Security Pillar: the ability to protect data, systems and assets while taking advantage of cloud technologies to improve your security.

There are 7 design principles for security in the cloud.

  • Implement a strong identity foundation: implement least privilege, duty separation (authorization) and centralized authentication management; eliminate long-term static credentials.
  • Enable traceability: monitor, alert, and audit actions and changes in real time. Integrate log and metric to automatically analyze and take actions.
  • Apply security at all layers: deep security control from network, computing, storage, OS, code to application.
  • Automate security best practices
  • Protect data in transit and at rest: classify data into sensitivity levels and use mechanisms, such as encryption, tokenization, and access control.
  • Keep people away from data: reduce or eliminate the need for direct access or manual processing of data.
  • Prepare for security events: prepare incident management, investigation processes, and mitigation-recovery actions.

Reliability Pillar: the ability of a workload to perform its intended function correctly and consistently when it’s expected to. Furthermore, the ability to operate and test the workload through its total lifecycle.

There are 5 design principles for reliability in the cloud.

  • Automatically recover from failure: perform automatic notification, tracking of failures, and recovery processes by monitor KPIs measuring business value (not technical aspects) of services.
  • Test recovery procedures: simulate different failures, then test and validate recovery strategies.
  • Scale horizontally to increase aggregate workload availability: distribute requests across multiple and smaller resources to reduce the impact of a single failure.
  • Stop guessing capacity: automatically add or remove resources to maintain the optimal level to satisfy demand without over- or under-provisioning.
  • Manage change in automation: manage changes with version control, and apply changes by using automation mechanism.

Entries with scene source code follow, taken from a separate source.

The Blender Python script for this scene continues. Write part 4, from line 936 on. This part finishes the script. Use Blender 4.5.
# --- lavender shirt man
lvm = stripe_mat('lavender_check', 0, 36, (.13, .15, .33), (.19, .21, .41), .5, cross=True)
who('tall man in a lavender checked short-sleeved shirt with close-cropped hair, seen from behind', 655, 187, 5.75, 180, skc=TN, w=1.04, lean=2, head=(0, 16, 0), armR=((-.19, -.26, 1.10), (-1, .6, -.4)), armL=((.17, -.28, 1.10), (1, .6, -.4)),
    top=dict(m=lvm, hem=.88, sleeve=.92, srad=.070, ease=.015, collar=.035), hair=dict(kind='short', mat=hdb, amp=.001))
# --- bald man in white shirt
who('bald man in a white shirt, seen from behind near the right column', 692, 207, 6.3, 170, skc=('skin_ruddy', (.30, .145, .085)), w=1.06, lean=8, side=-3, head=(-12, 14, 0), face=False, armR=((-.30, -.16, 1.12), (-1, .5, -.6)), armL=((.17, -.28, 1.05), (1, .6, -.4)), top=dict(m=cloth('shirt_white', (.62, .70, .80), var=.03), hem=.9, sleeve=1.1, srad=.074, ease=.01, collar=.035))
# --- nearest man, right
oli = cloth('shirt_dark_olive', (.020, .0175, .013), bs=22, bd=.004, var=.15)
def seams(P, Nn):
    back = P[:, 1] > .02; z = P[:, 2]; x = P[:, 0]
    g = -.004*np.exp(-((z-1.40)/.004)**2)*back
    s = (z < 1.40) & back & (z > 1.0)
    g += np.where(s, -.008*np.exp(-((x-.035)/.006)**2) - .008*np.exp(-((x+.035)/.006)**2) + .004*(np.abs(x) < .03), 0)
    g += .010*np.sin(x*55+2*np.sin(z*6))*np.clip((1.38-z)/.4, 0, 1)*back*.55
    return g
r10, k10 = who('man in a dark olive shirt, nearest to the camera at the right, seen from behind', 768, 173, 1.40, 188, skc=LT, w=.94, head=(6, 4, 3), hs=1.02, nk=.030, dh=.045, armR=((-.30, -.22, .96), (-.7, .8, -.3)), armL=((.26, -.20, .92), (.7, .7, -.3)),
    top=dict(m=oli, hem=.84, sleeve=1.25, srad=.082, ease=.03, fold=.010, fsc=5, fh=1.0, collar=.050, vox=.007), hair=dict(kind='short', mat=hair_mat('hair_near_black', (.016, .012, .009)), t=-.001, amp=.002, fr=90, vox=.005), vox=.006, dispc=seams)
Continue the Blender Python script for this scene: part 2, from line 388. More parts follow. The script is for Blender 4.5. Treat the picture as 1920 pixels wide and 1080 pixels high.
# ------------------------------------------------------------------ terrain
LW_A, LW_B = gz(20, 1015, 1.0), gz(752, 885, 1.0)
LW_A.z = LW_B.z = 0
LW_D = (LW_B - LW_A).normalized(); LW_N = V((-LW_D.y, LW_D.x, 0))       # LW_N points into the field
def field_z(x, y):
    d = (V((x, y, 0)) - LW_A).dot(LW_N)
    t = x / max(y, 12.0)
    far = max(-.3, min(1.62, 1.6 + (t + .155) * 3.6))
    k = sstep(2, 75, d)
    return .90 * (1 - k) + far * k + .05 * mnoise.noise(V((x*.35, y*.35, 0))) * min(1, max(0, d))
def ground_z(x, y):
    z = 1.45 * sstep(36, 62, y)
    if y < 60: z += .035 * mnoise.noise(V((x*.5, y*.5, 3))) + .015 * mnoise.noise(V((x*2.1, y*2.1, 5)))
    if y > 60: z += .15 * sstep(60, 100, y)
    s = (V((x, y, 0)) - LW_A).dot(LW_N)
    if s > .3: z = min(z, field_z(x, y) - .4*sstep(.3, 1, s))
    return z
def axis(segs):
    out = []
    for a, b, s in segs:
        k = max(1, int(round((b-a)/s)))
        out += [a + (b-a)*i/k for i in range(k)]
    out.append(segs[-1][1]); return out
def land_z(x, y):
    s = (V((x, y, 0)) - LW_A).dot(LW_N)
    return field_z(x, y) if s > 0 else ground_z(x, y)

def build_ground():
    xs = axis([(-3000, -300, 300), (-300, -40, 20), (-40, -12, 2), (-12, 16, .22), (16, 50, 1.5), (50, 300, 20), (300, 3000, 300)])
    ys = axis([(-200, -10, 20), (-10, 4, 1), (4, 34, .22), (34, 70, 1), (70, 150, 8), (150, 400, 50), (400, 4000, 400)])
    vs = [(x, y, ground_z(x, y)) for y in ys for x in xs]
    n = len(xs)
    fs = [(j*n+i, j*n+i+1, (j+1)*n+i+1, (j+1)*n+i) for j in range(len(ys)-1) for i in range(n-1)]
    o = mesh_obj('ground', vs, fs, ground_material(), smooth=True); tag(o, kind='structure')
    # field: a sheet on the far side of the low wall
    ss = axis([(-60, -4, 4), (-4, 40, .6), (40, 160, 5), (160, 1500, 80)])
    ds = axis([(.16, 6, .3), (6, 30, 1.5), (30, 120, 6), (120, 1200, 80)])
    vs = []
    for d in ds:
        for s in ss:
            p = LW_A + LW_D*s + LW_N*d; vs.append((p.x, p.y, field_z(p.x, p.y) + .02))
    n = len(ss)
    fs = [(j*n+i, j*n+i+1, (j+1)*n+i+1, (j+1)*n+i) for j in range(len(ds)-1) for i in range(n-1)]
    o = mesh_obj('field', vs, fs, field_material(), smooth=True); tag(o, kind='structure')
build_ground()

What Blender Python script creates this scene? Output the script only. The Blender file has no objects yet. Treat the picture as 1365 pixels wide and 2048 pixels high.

Performance Efficiency Pillar: the ability to use resources efficiently to meet system requirements, and to maintain that efficiency as demand changes and technologies evolve.

There are 5 design principles for performance efficiency in the cloud.

  • Democratize advanced technologies: delegate complex tasks to your cloud vendor, and consider consuming the technology as a service.
  • Go global in minutes
  • Use serverless architectures: removes the operational burden of managing physical servers, and can lower transactional costs
  • Experiment more often
  • Consider mechanical sympathy: use the technology approach that aligns best with your workload goals

Cost Optimization Pillar: the ability to run systems to deliver business value at the lowest price point.

There are five design principles for cost optimization in the cloud.

  • Implement cloud financial management
  • Adopt a consumption model: pay only for the computing resources that you require and increase or decrease usage depending on business requirements, not by using elaborate forecasting
  • Measure overall efficiency: measure the business output of the workload and the costs associated with delivering it
  • Stop spending money on undifferentiated heavy lifting
  • Analyze and attribute expenditure: identify the usage and cost of systems, which allows transparent attribution of IT costs to individual workload owner.